A Duke victory could transform a continuing embarrassment into a crisis for the GOP. For all the pain Duke has caused the party-winning a legislative seat in 1988 and running a strong second in a U.S. Senate race last year–GOP strategists insist that he’s not the Republican reincarnation of George Wallace, the fiery voice for white racism in four presidential campaigns. Duke’s KKK credentials, old news in Louisiana, could still be a fresh enough revelation to sink him in primary campaigns elsewhere. But others fear that just as Huey Long pushed Franklin Roosevelt’s New Deal leftward in the 1930s, Duke could tug the GOP farther to the right. “The racialist right has found a beachhead here,” says Tulane University historian Lawrence Powell.

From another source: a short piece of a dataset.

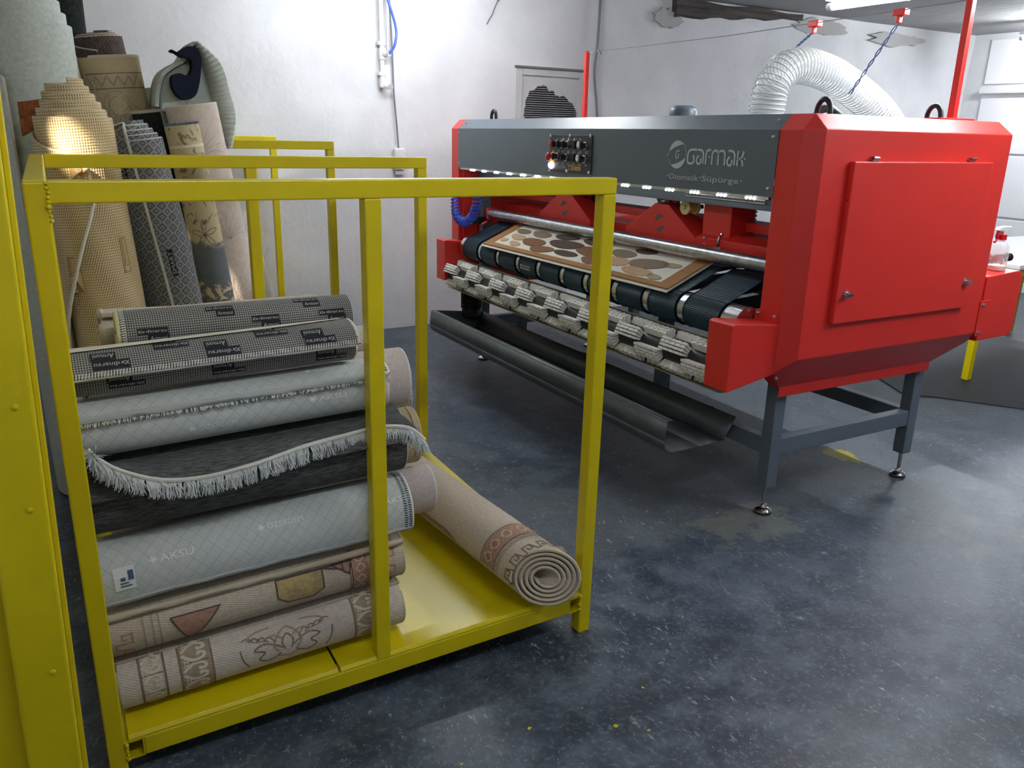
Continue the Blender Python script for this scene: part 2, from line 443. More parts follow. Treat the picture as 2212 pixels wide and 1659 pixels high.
# ================================================================== the room
XL, XR, YB, YF, ZC = -0.95, 8.9, 5.86, -3.0, 2.6
def struct(name, mb, m, **k): return tag(mb.build(name, m, **k), kind='structure')
struct('floor', MB().box(XL-.15, XR+.15, YF-.15, YB+.15, -0.1, 0), M_FLOOR)
struct('ceiling', MB().box(XL-.15, XR+.15, YF-.15, YB+.15, ZC, ZC+0.1), M_CEIL)
struct('wall_left', MB().box(XL-.15, XL, YF, YB, 0, ZC), M_WALL)
struct('wall_right', MB().box(XR, XR+.15, YF, YB, 0, ZC), M_WALL)
struct('wall_front', MB().box(XL-.15, XR+.15, YF-.15, YF, 0, ZC), M_WALL)

def uneven_wall():
    """back wall: old plaster, slightly wavy, with a hole for the vent"""
    mb = MB(); nx, nz = 66, 20; rnd = random.Random(4)
    def yy(x, z): return YB + 0.010*math.sin(x*2.3+z*1.1)+0.008*math.sin(x*5.1-z*3.7)+0.006*math.sin(z*7+x*1.3)
    gx = sorted(set([XL+(XR-XL)*i/nx for i in range(nx+1)]+[3.27, 3.91])); gz = sorted(set([ZC*i/nz for i in range(nz+1)]+[1.30, 1.965]))
    for i in range(len(gx)-1):
        for j in range(len(gz)-1):
            x0, x1, z0, z1 = gx[i], gx[i+1], gz[j], gz[j+1]
            if x0 >= 3.269 and x1 <= 3.911 and z0 >= 1.299 and z1 <= 1.966: continue
            mb.poly([(x0, yy(x0,z0), z0), (x1, yy(x1,z0), z0), (x1, yy(x1,z1), z1), (x0, yy(x0,z1), z1)])
    mb.box(XL-.15, XR+.15, YB+.06, YB+.2, -0.0, ZC)
    return struct('wall_back', mb, M_WALL, smooth=60)
WB = uneven_wall()
for cx_, cz_, rx_, rz_, sd0 in ((6.55, 2.50, .36, .07, 3), (7.65, 2.47, .42, .06, 5), (4.70, 2.43, .16, .07, 7)):
    rnd = random.Random(sd0); m = MB(); n = 26
    m.prism([(cx_+rx_*math.cos(2*math.pi*i/n)*(.75+.4*rnd.random()), YB-.026, cz_+rz_*math.sin(2*math.pi*i/n)*(.7+.6*rnd.random())) for i in range(n)], (0, .03, 0))
    m.build('bare_plaster_patch', m_plaster('bare_grey_plaster', lin(184, 183, 180), 1.0), WB)

# ------------------------------------------------------------------ vent window in the back wall, half plastered over
def vent():
    w = empty('window_1', (3.59, YB, 1.63)); w['kind'] = 'structure'
    mf = m_plaster('flaking_white_paint', lin(205, 205, 205), 1.0)
    y0 = YB-0.012
    f = MB()
    f.box(3.27, 3.325, y0, YB+.05, 1.30, 1.965); f.box(3.855, 3.91, y0, YB+.05, 1.30, 1.965)
    f.box(3.325, 3.855, y0, YB+.05, 1.915, 1.965); f.box(3.325, 3.855, y0, YB+.05, 1.30, 1.34)
    f.build('window_frame', mf, w, bevel=0.004)
    MB().box(3.255, 3.925, y0-.012, YB+.03, 1.965, 1.982).build('lintel_strip', simple('grey_mortar', lin(110,110,110), 0.9), w, bevel=0.003)
    MB().box(3.325, 3.855, YB+.055, YB+.06, 1.34, 1.915).build('back_plate', simple('dark_void', lin(30,31,34), 0.8), w)
    s = MB(); z = 1.345
    while z < 1.86:
        s.poly([(3.33, YB+.012, z), (3.85, YB+.012, z), (3.85, YB+.04, z+.010), (3.33, YB+.04, z+.010)])
        s.box(3.33, 3.85, YB+.008, YB+.014, z-.003, z+.004); z += 0.0165
    s.build('louvre_slats', simple('grey_aluminium', lin(150,152,155), 0.5, 0.3), w, kind='stuff')
    # plaster smeared over the louvre: ragged sheet with an open middle
    rnd = random.Random(11); pl = MB(); n = 60; cx, cz = 3.57, 1.61
    inner, outer = [], []
    for i in range(n):
        a = 2*math.pi*i/n; c, sn = math.cos(a), math.sin(a)
        k = 1/max(abs(c)/0.285, abs(sn)/0.31); outer.append((cx+c*k, YB+.005, cz+.01+sn*k))
        r = 0.20+0.03*rnd.random()+0.03*math.sin(3*a+1)+ (0.05 if sn < -0.2 and c > 0 else 0) - (0.07 if (c < -0.3 and sn < -0.15) else 0)
        r = min(r, 0.26); inner.append((cx+.01+c*r*1.12, YB+.004, cz-0.02+sn*r*1.15))
    for i in range(n):
        j = (i+1) % n; pl.poly([outer[i], outer[j], inner[j], inner[i]])
        pl.poly([inner[i], inner[j], (inner[j][0], YB+.012, inner[j][2]), (inner[i][0], YB+.012, inner[i][2])])
    pl.build('plaster_smear', mf, w)
vent()

# ------------------------------------------------------------------ timber lintel, crack, pipework and cables on the back wall
tb = MB(); rnd = random.Random(3); n = 14
ring = []
for i in range(n+1):
    x = 4.76+(6.25-4.76)*i/n; zb = 2.445+0.10*i/n+0.010*math.sin(i*1.7); zt = 2.585+0.010*math.sin(i*.9)
    ring.append([(x, YB-.055+.008*math.sin(i), zb), (x, YB+.03, zb-.01), (x, YB+.03, zt), (x, YB-.05, zt)])
tb.loft(ring)
tag(tb.build('timber_lintel', M_TIMBER, loc=(5.7, YB, 2.445), smooth=50), 'old dark timber beam set into the top of the plaster wall', 'beam')
cr = MB(); p = [(3.10, 2.45), (3.085, 2.41), (3.06, 2.36), (3.045, 2.32), (3.02, 2.285), (3.00, 2.25)]
for q in stroke2d(p, 0.010): cr.poly([(a.x, YB-.020, a.y) for a in q])
for q in stroke2d([(3.085, 2.41), (3.11, 2.43), (3.12, 2.47)], 0.006): cr.poly([(a.x, YB-.020, a.y) for a in q])
tag(cr.build('wall_crack', simple('crack_grey', lin(118,118,120), 0.9), loc=(3.05, YB, 2.25)), 'thin branching crack in the white plaster below the ceiling', 'crack')  # crack drawn as flat grey strips

def wall_pipe():
    t = empty('water_pipe', (2.18, YB, 1.77), 'white plastic water pipe with a steel elbow running down the wall', 'pipe')
    y = YB-.035
    MB().cyl((2.165, y, 1.80), (2.165, y, ZC), .016, n=12).build('pipe', M_WHT, t, smooth=40)
    MB().cyl((2.215, y+.01, 2.02), (2.215, y+.01, ZC), .008, n=8).build('conduit', M_WHT, t, smooth=40)
    f = MB(); f.cyl((2.168, y, 1.955), (2.168, y, 2.03), .026, n=12); f.cyl((2.168, y, 1.99), (2.19, y-.05, 1.99), .020, n=12)
    f.build('tee_fitting', M_WHT, t, smooth=40)
    MB().cyl((2.188, y-.046, 1.99), (2.196, y-.065, 1.99), .018, n=10).build('brass_union', M_STEEL, t, smooth=40)
    e = MB(); e.cyl((2.168, y, 1.77), (2.168, y, 1.83), .024, n=12); e.cyl((2.168, y, 1.785), (2.20, y-.05, 1.775), .020, n=12)
    el = e.build('elbow', M_WHT, t, smooth=40)
    MB().cyl((2.198, y-.046, 1.776), (2.208, y-.066, 1.774), .019, n=10).build('plug', M_STEEL, el, smooth=40)
    for z in (1.86, 2.06): MB().box(2.135, 2.185, y-.02, YB-.004, z-.012, z+.012).build('clip', M_WHT, t, bevel=0.003)
    b = MB(); b.tube(bez([(2.195, y-.06, 1.99), (2.235, y-.07, 2.05), (2.25, y-.06, 2.16), (2.20, y-.05, 2.33), (2.15, y-.04, 2.46), (2.13, y-.045, ZC)]), .009, 8)
    tag(b.build('air_hose', M_BLUE, loc=(2.195, y-.06, 1.99), smooth=60), 'thin blue air hose curving up from the wall pipe', 'hose')
    c = MB(); c.tube(bez([(2.285, YB-.022, 1.35), (2.275, YB-.022, 1.50), (2.255, YB-.022, 1.75), (2.248, YB-.022, 2.0), (2.235, YB-.022, 2.3), (2.22, YB-.022, ZC)]), .006, 6)
    tag(c.build('power_cable', M_DKWIRE, loc=(2.285, YB-.022, 1.35), smooth=60), 'thin grey power cable running down the wall to the socket', 'cable')
wall_pipe()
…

Democrats argue that Duke is the inevitable product of Willie Hortonism–the GOP’s strategic exploitation of white racial fears, exemplified by George Bush’s 1988 presidential campaign. The White House and senior Republicans routinely disavow Duke–Bush said last week that he “could not possibly support” him–and had hoped that Roemer could head him off. A reformer who defeated the scandal-pocked Edwards in 1987, Roemer defected to the GOP earlier this year at the urging of national party leaders. But his aloof style, combined with local resentment of White House meddling, scuttled his chances. For now, the administration has retreated to a hands-off strategy.
Duke faces a tough but winnable race. With blacks making up 27 percent of the statewide vote, he will have to capture two of every three white ballots. Much will depend on who captures Roemer’s white-professional vote. If Edwards can’t convince Roemer supporters that he’ll continue their man’s cleanup of state government, Duke will benefit. Black turnout is the other key. Edwards, who already draws heavy urban and black support, will need a flood of black “stop Duke” sentiment. It wasn’t there in the primary.
While Duke has clearly energized a significant anti-black constituency, it’s a mistake to write off all his supporters as racists. A moribund economy and anti-incumbent anger have strengthened his hand, causing increasing numbers of Louisianans to discount his radical roots and focus on his no-tax, less-government message. “Sure, there are some [racists]. But most of them are middle- and upper-middle-class people who are just angry at a system where nothing works,” says state Rep. Quentin Dastugue, a Roemer supporter. “They see a redistribution of wealth, not from the rich to the poor but from the working class to the poor.”
Though Duke has tried to broaden his appeal, race is a key feature of his rhetoric. He says that while he supported Clarence Thomas’s nomination, he doesn’t approve of him having a white wife. “I’m not at ease with that. I have to be honest about it,” he told NEWSWEEK. Despite his blow-dried veneer, Duke can still fall back on crude racial imagery. Last week he complained that the Democrats were using free fried chicken to register young black voters.
Edwards doesn’t provide much of an alternative. His previous three terms were marked by more than a half dozen grand-jury investigations, two corruption trials (no convictions) and periodic Las Vegas gambling sprees. Even by the baroque standards of Louisiana politics, voters face a dismal option. “It’s a choice between the dark and the night,” says Dastugue. But a choice nevertheless. Powell and others believe Louisianans will reassess their flirtation with Duke’s brand of hate. The question now, with less than three weeks left, is whether that assessment will be too little, too late.